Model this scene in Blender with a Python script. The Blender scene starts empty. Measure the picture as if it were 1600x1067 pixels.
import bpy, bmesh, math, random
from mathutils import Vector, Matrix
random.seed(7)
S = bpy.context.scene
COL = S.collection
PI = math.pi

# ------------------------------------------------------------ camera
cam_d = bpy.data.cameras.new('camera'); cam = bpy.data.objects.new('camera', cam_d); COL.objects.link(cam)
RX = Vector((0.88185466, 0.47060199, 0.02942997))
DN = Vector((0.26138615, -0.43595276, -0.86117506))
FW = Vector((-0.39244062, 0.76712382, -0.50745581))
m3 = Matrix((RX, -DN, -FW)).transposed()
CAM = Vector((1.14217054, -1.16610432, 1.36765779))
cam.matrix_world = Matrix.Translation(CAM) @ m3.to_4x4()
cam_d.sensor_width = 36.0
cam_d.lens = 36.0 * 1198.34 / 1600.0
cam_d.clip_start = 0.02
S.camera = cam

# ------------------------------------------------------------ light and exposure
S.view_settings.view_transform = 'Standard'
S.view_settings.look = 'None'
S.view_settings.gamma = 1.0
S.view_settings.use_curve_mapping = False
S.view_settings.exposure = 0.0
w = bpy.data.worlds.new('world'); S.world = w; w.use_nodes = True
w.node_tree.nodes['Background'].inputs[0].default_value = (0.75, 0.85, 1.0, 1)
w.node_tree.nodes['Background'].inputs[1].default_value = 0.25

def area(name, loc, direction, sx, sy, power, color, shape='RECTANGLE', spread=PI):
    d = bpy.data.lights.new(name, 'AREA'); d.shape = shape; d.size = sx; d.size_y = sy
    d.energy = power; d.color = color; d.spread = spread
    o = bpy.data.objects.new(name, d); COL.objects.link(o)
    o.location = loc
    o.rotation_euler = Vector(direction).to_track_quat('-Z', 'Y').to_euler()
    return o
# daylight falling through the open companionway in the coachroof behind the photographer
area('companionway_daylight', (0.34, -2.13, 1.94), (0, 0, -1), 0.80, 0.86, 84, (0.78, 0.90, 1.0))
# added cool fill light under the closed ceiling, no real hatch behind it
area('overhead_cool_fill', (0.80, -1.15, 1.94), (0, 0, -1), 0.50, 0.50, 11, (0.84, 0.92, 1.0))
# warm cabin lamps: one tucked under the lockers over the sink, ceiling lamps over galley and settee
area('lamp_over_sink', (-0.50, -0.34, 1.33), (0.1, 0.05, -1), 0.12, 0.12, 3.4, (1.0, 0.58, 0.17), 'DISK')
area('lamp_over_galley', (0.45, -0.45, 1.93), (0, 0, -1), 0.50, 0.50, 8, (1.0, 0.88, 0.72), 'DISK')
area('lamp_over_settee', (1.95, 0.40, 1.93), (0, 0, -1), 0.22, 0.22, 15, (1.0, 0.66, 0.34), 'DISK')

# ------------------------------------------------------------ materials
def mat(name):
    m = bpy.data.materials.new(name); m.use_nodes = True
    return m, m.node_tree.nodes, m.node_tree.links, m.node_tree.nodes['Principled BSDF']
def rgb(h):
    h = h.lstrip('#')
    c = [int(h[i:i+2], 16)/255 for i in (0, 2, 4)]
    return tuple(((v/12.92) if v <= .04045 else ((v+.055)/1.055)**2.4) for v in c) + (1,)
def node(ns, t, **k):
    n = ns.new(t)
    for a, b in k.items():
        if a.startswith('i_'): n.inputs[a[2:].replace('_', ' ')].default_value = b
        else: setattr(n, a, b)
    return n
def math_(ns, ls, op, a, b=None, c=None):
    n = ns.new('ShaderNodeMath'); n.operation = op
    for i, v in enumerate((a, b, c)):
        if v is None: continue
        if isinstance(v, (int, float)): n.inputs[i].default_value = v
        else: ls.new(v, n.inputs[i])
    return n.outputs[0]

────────

_Task directions_
Beginning at the top of the data, extract each line through the line containing "PI = math.pi" and return those lines exactly, with nothing added.

_Task output_
Model this scene in Blender with a Python script. The Blender scene starts empty. Measure the picture as if it were 1600x1067 pixels.
import bpy, bmesh, math, random
from mathutils import Vector, Matrix
random.seed(7)
S = bpy.context.scene
COL = S.collection
PI = math.pi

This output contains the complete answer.